For the past twenty years, Southern California painter Sandow Birk (b. 1962) has focused on applying the vision and scope of history painting to examining issues of contemporary relevance. Taking over a decade to complete, American Qur’an is Birk’s most ambitious project to date. Every verse of the holy book of Islam is hand-‐transcribed and illustrated, using the calligraphy of the individual verses to frame scenes of contemporary American life.
Inspired by travel in the Islamic regions of the world and informed by extensive research in collections of Islamic art and manuscripts, Birk’s undertaking emerges from a conviction that despite the U.S. having recently engaged in wars with Muslim nations as well as stateless organizations, the text of the Qur’an offers universal principles intended for all nations. American Qur’an explores how this religious text might have meaning for Americans in the second decade of the 21st century.
The Qur’an is divided into 114 chapters, or suras, which are typically arranged from longest to shortest. Using a copyright-‐free English translation, Birk created individual gouache paintings of the text rendered in elaborate script based on Los Angeles graffiti tags depicting scenes from contemporary American life.
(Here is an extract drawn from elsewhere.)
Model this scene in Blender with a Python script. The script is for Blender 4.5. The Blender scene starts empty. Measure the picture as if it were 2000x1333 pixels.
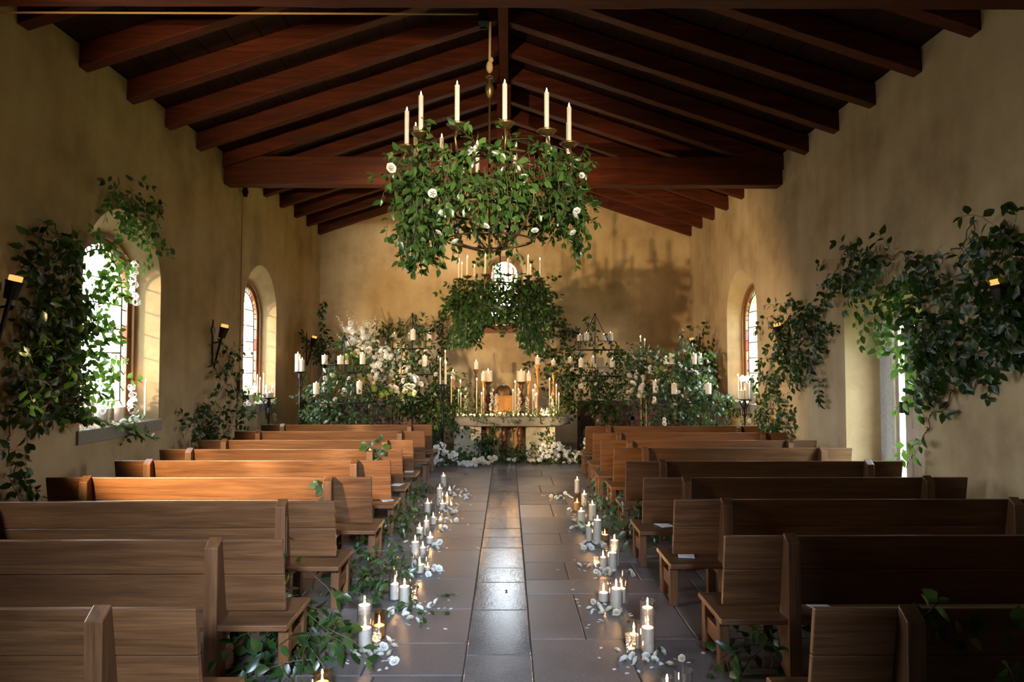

Birk’s positioning of the text over the images results in a blocking of parts of the contemporary scenes, with the specifics of place, character, and event partially and intentionally obscured.
Birk completed American Qur’an in the summer of 2014, and it premiered soon after at the Orange County Museum of Art in winter 2015. The exhibition features approximately 200 gouache paintings, two large-scale acrylic paintings, and several ceramic works. The exhibition coincided with the 2015 release of a fully-illustrated 400 -page catalog, published by Catharine Clark Gallery and WW Norton and Company, New York, with essays by Zareena Grewal, Iftikhar Dadi, and Reza Aslan.
Sandow Birk: American Qur’an was organized by the Orange County Museum of Art and presented at the Jordan Schnitzer Museum of Art January 21 – March 19, 2017.